Judge Judith S. Kaye, chair of the commission, stated, “I am gratified at the extraordinary quality and diverse backgrounds of our applicants. That so many exceptional candidates were motivated to apply demonstrates the remarkable strength and depth of the legal profession in the State of New York.”

The nominees are:

• The Hon. A. Gail Prudenti, executive director of the Center for Families, Children and the Law at the Maurice A. Deane School of Law, Hofstra University, and former New York chief administrative judge;

• Stephen P. Younger, attorney in private practice (Patterson Belknapp Webb & Tyler LLP) and former New York State Bar Association president (2010).

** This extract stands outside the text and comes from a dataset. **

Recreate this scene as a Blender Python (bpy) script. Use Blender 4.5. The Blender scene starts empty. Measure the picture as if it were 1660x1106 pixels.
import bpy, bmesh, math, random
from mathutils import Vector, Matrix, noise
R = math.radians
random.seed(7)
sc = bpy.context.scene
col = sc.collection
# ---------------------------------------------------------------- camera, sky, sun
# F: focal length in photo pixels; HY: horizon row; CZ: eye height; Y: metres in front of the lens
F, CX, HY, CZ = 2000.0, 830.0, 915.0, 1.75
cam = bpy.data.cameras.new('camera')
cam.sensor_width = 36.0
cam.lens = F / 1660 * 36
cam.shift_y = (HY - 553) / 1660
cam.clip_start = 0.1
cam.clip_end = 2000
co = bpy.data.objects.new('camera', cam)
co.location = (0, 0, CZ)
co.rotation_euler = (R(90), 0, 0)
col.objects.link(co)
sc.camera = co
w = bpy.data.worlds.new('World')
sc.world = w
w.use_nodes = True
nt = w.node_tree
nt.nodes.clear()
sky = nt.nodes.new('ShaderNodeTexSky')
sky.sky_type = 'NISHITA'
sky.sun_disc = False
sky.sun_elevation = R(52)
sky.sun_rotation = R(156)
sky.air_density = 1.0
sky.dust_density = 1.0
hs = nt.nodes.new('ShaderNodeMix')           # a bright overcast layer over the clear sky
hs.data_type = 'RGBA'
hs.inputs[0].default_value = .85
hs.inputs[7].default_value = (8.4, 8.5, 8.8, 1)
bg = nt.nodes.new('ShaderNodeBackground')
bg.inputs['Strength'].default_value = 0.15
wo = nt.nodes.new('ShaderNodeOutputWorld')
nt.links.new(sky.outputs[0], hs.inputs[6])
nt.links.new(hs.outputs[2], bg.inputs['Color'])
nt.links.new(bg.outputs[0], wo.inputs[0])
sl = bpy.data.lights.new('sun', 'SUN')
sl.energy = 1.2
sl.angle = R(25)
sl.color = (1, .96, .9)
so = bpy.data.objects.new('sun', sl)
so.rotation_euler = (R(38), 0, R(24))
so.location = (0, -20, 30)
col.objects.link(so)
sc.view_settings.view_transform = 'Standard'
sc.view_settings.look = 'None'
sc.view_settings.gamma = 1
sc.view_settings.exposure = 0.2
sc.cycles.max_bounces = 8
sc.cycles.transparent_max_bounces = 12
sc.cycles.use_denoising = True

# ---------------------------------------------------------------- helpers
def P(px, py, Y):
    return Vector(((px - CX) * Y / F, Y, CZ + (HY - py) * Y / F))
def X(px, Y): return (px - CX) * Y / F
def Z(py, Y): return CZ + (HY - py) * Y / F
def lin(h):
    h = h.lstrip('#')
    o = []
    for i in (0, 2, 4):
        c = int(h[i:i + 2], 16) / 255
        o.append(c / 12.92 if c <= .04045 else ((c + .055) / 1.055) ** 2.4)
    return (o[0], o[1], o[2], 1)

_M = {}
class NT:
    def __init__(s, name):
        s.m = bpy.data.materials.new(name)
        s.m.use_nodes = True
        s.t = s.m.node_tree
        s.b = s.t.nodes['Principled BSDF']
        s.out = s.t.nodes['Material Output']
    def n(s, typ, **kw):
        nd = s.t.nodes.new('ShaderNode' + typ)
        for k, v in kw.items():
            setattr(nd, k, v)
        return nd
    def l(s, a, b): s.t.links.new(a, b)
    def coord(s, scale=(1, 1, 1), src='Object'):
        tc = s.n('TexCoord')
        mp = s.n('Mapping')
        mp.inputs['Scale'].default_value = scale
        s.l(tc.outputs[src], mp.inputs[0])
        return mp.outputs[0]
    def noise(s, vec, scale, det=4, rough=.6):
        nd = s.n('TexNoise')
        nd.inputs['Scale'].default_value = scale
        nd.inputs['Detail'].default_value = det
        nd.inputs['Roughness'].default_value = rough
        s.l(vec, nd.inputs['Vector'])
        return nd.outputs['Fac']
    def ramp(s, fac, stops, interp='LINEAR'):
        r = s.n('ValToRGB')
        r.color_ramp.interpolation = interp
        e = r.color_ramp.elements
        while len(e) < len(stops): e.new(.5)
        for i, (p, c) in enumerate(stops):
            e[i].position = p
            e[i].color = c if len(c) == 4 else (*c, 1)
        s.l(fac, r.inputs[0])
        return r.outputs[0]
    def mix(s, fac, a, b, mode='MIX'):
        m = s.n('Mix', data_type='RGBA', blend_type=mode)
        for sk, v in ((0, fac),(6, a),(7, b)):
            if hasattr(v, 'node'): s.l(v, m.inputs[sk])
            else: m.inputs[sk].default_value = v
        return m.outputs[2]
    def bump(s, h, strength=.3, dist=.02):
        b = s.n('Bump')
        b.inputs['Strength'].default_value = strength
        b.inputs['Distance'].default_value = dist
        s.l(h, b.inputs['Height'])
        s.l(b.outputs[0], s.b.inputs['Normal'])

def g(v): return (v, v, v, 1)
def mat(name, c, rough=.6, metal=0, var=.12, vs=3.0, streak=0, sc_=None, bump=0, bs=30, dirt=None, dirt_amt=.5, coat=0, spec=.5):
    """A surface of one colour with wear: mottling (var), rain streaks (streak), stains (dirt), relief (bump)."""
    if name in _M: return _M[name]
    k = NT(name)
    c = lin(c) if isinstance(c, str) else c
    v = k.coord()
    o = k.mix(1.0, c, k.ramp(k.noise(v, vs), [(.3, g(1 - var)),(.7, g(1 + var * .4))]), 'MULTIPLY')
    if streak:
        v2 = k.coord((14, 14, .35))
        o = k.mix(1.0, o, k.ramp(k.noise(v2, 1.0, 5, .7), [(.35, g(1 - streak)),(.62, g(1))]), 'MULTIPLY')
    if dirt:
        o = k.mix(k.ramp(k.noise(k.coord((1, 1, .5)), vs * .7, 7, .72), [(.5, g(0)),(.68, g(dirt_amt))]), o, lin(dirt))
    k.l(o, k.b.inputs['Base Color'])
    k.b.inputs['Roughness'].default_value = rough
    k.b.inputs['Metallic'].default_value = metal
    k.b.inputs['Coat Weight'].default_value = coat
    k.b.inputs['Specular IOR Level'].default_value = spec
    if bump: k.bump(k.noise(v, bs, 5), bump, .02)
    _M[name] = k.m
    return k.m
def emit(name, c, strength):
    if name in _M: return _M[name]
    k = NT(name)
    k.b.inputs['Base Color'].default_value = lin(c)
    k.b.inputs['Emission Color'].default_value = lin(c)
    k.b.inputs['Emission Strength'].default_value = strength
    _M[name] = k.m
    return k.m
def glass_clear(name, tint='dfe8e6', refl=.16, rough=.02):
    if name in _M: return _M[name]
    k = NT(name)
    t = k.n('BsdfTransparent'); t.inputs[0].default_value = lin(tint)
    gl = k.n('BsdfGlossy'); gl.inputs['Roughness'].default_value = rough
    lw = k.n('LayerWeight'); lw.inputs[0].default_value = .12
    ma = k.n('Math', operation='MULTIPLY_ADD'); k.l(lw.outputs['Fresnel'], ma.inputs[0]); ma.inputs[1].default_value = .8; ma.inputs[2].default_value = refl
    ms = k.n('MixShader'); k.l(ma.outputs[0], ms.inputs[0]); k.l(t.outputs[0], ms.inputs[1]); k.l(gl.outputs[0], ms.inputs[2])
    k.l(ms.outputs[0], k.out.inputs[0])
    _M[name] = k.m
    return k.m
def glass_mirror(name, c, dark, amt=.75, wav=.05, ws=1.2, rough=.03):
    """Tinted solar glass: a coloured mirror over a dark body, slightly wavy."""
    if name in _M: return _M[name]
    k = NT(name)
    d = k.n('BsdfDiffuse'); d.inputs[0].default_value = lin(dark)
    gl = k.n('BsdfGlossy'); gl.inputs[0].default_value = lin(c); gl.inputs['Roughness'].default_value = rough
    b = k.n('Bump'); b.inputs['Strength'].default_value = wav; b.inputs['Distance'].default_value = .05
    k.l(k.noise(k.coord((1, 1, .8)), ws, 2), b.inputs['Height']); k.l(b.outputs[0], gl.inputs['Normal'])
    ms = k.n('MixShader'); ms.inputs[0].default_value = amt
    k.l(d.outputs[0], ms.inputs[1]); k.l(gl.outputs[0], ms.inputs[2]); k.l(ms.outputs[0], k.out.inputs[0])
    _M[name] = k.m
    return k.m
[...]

• Janet DiFiore, Westchester County district attorney;

• Carey R. Dunne, attorney in private practice (Davis Polk & Wardwell LLP);

• Michael J. Garcia, attorney in private practice (Kirkland & Ellis LLP) and former Manhattan U.S. attorney;

• Caitlin J. Halligan, attorney in private practice (Gibson, Dunn & Crutcher LLP);

• Rowan D. Wilson, attorney in private practice (Cravath, Swaine & Moore, LLP);

Judge Lippman said Thursday that there couldn’t be a greater responsibility or privilege with what are essentially two major jobs that occupy him constantly every day. He was nominated in 2009 by Gov. David Paterson.

The first job needs the intellectual and legal acumen to preside over cases at the state’s highest court and interpersonal skills to be effective with six other judges who all have different contributions on any particular case, Judge Lippman said. The second needs the administrative ability to oversee a state judiciary with a $2.5 billion budget and vision on a policy level to deal with the issues facing the justice system in challenging times, he said.

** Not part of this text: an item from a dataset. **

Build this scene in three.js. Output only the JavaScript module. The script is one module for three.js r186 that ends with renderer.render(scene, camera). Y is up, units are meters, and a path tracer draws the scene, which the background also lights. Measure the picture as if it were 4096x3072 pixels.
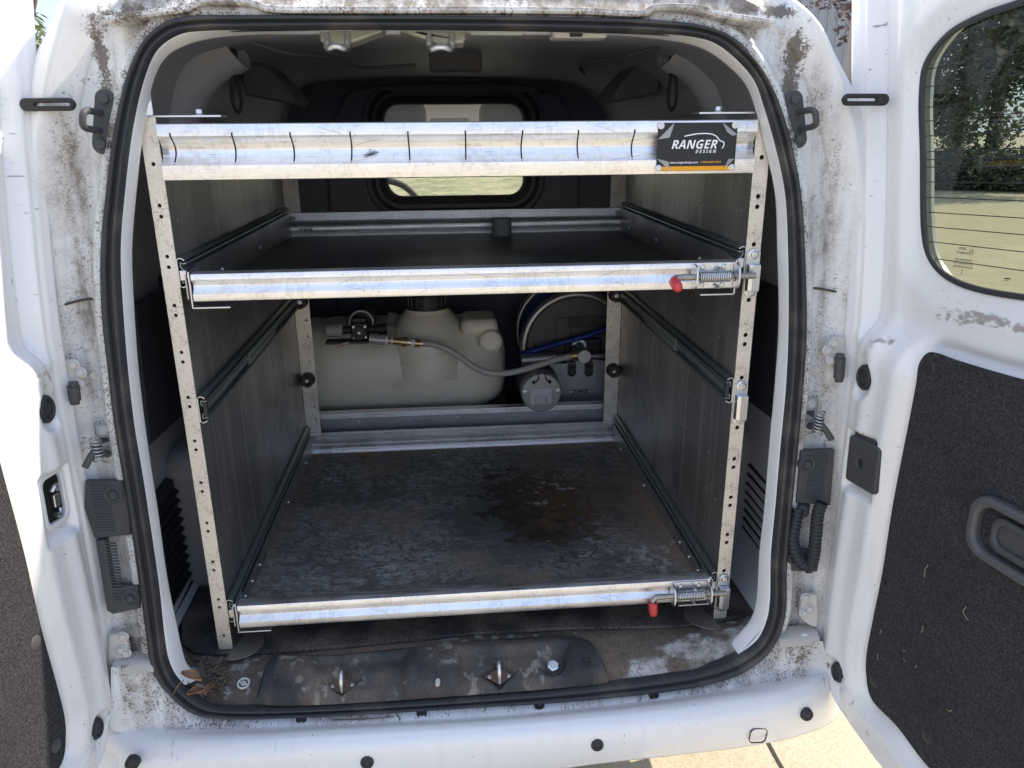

“The ills of society and the problems that society faces ultimately come to the courts,” Judge Lippman said. “On the civil side of things we certainly have the issue of access to justice and legal services for those in need. … On the criminal side with so many issues around the country in the last period of time relating to the public’s confidence in what we do and the alienation in different communities.”

The constitutional mission is equal justice, and one challenge is to maintain public trust in the system, he said.

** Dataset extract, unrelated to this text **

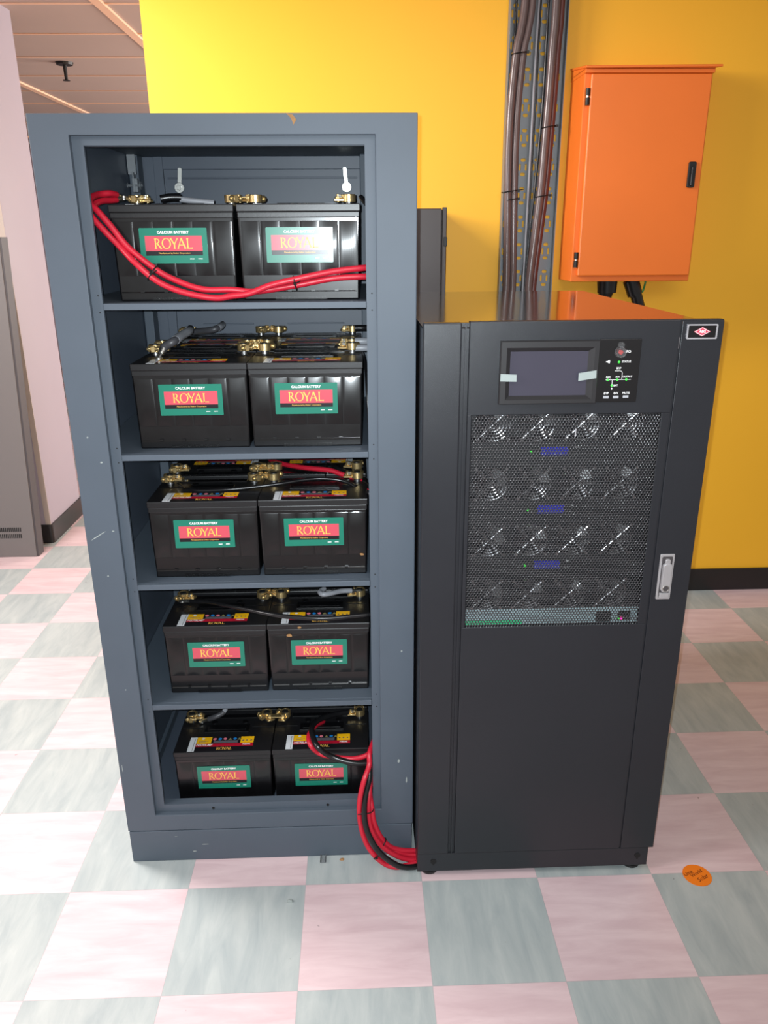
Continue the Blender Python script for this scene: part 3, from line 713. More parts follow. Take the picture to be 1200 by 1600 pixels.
lug_i = 0
for lv, rows in ((1, (1,)), (2, (1, 2, 3)), (3, (1, 2)), (4, (1, 2)), (5, (1, 2))):
    for r in rows:
        a = post(lv, r, 0, 1); b = post(lv, r, 1, -1)
        t = Thing('battery_link', f'brass link joining the two {ROWN[r]} batteries on the {LEVEL[lv]}', 'battery link', a, 'brass links between neighbouring batteries')
        fwd = -1 if r != 2 else 1
        j = random.uniform(-0.25, 0.25)
        dirs = (0.55, PI-0.55) if fwd < 0 else (-0.35, PI+0.35)
        if lv == 5: dirs = (-1.15, PI+1.15)
        c1 = MB(); clamp_mb(c1, a[0], a[1], a[2], dirs[0]+j*0.5, 0.014); c2 = MB(); clamp_mb(c2, b[0], b[1], b[2], dirs[1]+j, 0.014)
        t.part(c1, 'post_clamp', M['brass'], bevel=0.0007, seg=1, smooth=True); t.part(c2, 'post_clamp', M['brass'], bevel=0.0007, seg=1, smooth=True)
        e1 = Vector((a[0]+0.018*math.cos(dirs[0]+j*0.5), a[1]+0.018*math.sin(dirs[0]+j*0.5), a[2])); e2 = Vector((b[0]+0.018*math.cos(dirs[1]+j), b[1]+0.018*math.sin(dirs[1]+j), b[2]))
        d = e2-e1; ang = math.atan2(d.y, d.x); L0 = d.length
        bar = MB().prism(rrect(-0.008, L0+0.008, -0.008, 0.008, 0.006), 0.0035); bar.xf(T(e1.x, e1.y, e1.z+0.0098) @ Matrix.Rotation(ang, 4, 'Z'))
        for e in (e1, e2): bar.cyl((e.x, e.y, e.z+0.0133), (e.x, e.y, e.z+0.018), 0.0062, seg=6)
        t.part(bar, 'link_bar', M['brass'], bevel=0.0006, seg=1)
        for s, side, p in ((0, 'left', post(lv, r, 0, -1)), (1, 'right', post(lv, r, 1, 1))):
            t2 = Thing('terminal_clamp', f'brass clamp on the outer {side} terminal, {ROWN[r]} of the {LEVEL[lv]}', 'terminal clamp', p, 'brass clamps on the outer battery terminals')
            ang = random.uniform(-0.3, 0.2) if s == 0 else PI-random.uniform(-0.3, 0.3)
            m_ = MB(); clamp_mb(m_, p[0], p[1], p[2], ang, 0.016)
            t2.part(m_, 'clamp_body', M['brass'], bevel=0.0007, seg=1, smooth=True)
            ex, ey = p[0]+0.020*math.cos(ang), p[1]+0.020*math.sin(ang)
            t2.part(MB().cyl((ex, ey, p[2]+0.0095), (ex, ey, p[2]+0.012), 0.0078, seg=16).cyl((ex, ey, p[2]+0.012), (ex, ey, p[2]+0.0165), 0.006, seg=6), 'bolt', M['steel'], bevel=0.0004, seg=1)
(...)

By law, the governor is required to make his chief judge appointment from among the commission’s list between Nov. 15, and Dec. 1. The state Senate then, within 30 days after receipt of the governor’s choice, must confirm or reject the appointment.

The commission’s report follows months of outreach efforts that were conducted through public announcements, individual solicitations of applications and an informational meeting held by the commission in Albany. These efforts resulted in the receipt of 33 applications. The applicant pool was also diverse – of the applicants, eight (24.2 percent) were women and seven (21.2 percent) of diverse backgrounds. The commission ultimately interviewed 16 candidates, of whom eight (50 percent) were female, and five (31.3 percent) were ethnic minorities.

Although the Commission on Judicial Nomination has now completed its role with respect to the chief judge vacancy, the commission still must furnish another slate of candidates to fill the vacancy left on the Court of Appeals by the recent resignation of Judge Susan P. Read. The Commission must deliver its list to the governor no later than Dec. 22.

The next scheduled vacancy on the Court of Appeals will occur on Jan. 1, 2017, when Associate Judge Eugene F. Pigott Jr. is subject to mandatory retirement by reason of age.